**Problem details:**
Look for "picture" in each line of the entries, and return the matching lines.

**Data supplied:**
-*-

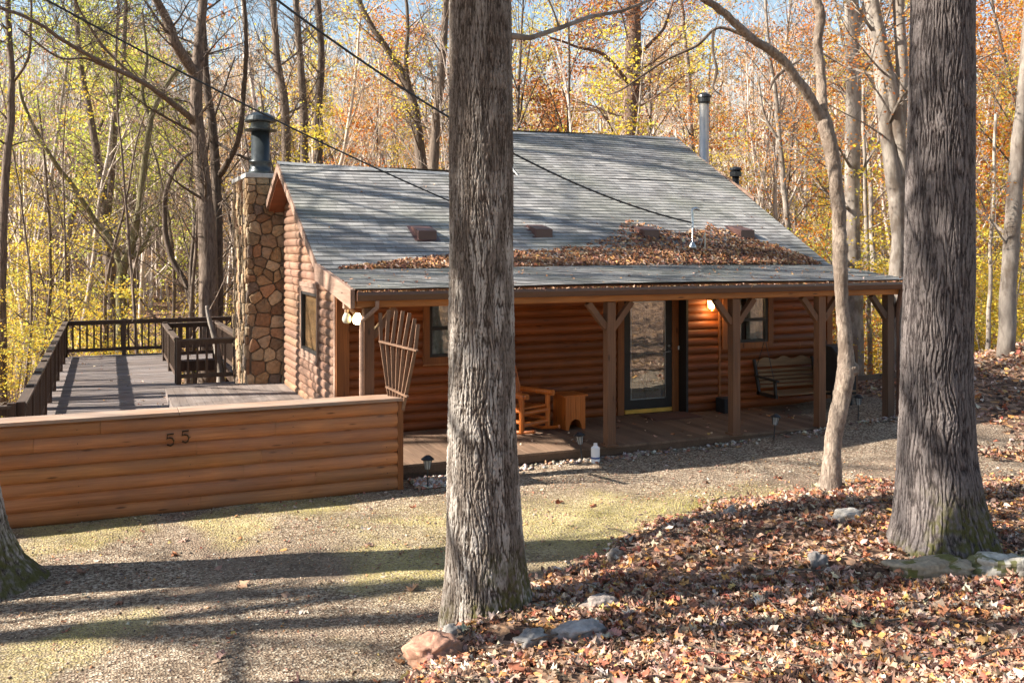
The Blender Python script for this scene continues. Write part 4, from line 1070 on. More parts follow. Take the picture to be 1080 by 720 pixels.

-*-

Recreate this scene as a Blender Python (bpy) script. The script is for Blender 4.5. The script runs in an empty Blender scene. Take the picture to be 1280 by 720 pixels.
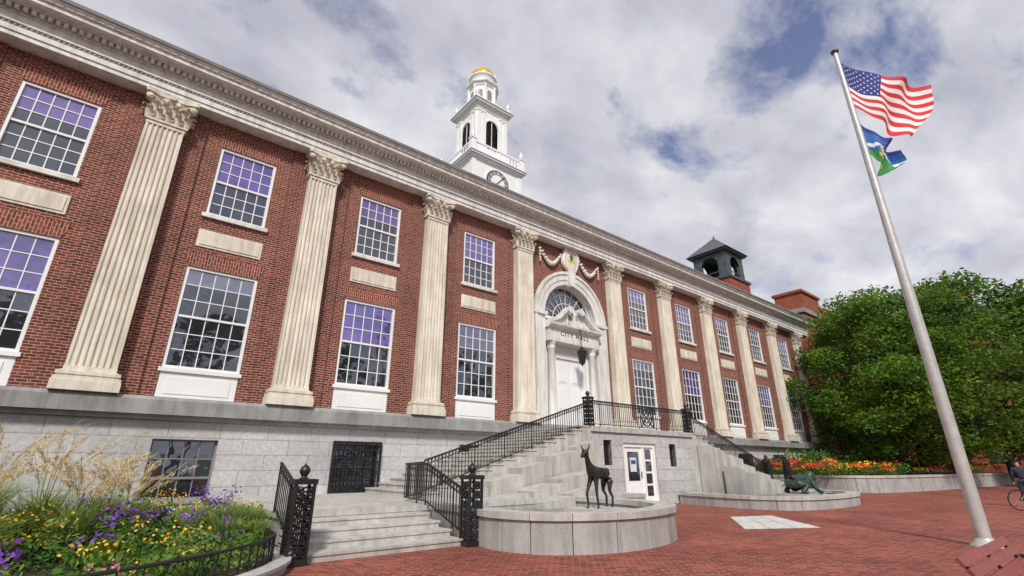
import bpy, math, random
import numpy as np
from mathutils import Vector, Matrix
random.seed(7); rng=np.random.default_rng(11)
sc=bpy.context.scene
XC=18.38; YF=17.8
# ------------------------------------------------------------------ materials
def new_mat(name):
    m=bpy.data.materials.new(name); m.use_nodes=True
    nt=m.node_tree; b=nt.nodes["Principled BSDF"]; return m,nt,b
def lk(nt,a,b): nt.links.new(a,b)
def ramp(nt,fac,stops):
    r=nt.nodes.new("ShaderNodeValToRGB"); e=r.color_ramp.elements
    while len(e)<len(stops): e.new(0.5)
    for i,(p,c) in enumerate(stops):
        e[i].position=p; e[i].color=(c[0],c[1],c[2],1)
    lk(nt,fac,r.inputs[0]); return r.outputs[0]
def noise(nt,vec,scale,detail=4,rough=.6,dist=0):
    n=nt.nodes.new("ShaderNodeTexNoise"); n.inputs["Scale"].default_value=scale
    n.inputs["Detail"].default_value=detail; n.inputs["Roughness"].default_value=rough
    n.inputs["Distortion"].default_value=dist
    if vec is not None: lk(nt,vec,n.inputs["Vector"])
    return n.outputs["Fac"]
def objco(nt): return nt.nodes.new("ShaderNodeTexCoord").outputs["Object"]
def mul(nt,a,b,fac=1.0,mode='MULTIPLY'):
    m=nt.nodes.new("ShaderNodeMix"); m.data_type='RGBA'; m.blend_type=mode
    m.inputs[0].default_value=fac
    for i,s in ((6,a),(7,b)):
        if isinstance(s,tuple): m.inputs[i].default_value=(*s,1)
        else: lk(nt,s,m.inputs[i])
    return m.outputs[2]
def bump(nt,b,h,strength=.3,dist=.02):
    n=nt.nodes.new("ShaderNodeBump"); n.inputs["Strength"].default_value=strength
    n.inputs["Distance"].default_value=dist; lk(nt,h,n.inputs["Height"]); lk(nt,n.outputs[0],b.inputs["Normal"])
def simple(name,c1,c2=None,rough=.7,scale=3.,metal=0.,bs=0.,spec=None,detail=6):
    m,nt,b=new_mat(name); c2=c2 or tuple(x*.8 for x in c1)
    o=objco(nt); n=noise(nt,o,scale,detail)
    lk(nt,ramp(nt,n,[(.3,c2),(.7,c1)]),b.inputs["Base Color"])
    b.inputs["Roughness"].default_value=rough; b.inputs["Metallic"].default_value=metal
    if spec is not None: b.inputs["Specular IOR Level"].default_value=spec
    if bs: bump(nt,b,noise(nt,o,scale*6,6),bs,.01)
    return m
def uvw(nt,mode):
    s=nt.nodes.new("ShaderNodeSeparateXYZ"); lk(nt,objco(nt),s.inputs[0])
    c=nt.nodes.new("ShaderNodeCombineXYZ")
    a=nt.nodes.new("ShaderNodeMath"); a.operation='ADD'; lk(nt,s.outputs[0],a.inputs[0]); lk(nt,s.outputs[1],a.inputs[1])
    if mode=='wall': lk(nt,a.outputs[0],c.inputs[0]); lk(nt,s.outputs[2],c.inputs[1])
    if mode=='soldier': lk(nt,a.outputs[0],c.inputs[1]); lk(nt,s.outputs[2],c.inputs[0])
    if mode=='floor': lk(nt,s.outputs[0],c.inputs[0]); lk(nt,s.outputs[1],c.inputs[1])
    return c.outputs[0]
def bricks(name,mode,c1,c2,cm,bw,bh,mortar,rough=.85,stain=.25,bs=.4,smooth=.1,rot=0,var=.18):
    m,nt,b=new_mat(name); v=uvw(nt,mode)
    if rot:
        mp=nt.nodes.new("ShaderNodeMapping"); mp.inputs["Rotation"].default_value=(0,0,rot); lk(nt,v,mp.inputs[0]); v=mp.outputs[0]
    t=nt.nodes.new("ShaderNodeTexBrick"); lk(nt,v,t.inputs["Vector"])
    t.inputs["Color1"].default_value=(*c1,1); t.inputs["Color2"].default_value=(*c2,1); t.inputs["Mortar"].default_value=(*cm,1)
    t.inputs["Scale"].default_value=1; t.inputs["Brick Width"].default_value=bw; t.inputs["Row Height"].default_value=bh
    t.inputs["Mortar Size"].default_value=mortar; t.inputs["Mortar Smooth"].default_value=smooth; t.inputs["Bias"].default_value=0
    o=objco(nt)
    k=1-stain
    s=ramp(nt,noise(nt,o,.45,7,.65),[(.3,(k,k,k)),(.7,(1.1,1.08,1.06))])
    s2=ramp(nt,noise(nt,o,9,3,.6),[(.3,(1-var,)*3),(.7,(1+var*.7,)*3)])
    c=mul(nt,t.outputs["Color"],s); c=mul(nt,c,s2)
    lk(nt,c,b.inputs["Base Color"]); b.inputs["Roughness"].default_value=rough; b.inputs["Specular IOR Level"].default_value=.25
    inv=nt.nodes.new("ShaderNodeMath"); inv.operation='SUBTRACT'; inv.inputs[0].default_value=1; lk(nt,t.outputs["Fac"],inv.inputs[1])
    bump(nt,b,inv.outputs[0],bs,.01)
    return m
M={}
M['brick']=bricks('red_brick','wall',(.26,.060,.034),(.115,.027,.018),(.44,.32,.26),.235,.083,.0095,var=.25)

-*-

**Worked answer:**
The Blender Python script for this scene continues. Write part 4, from line 1070 on. More parts follow. Take the picture to be 1080 by 720 pixels.
Recreate this scene as a Blender Python (bpy) script. The script is for Blender 4.5. The script runs in an empty Blender scene. Take the picture to be 1280 by 720 pixels.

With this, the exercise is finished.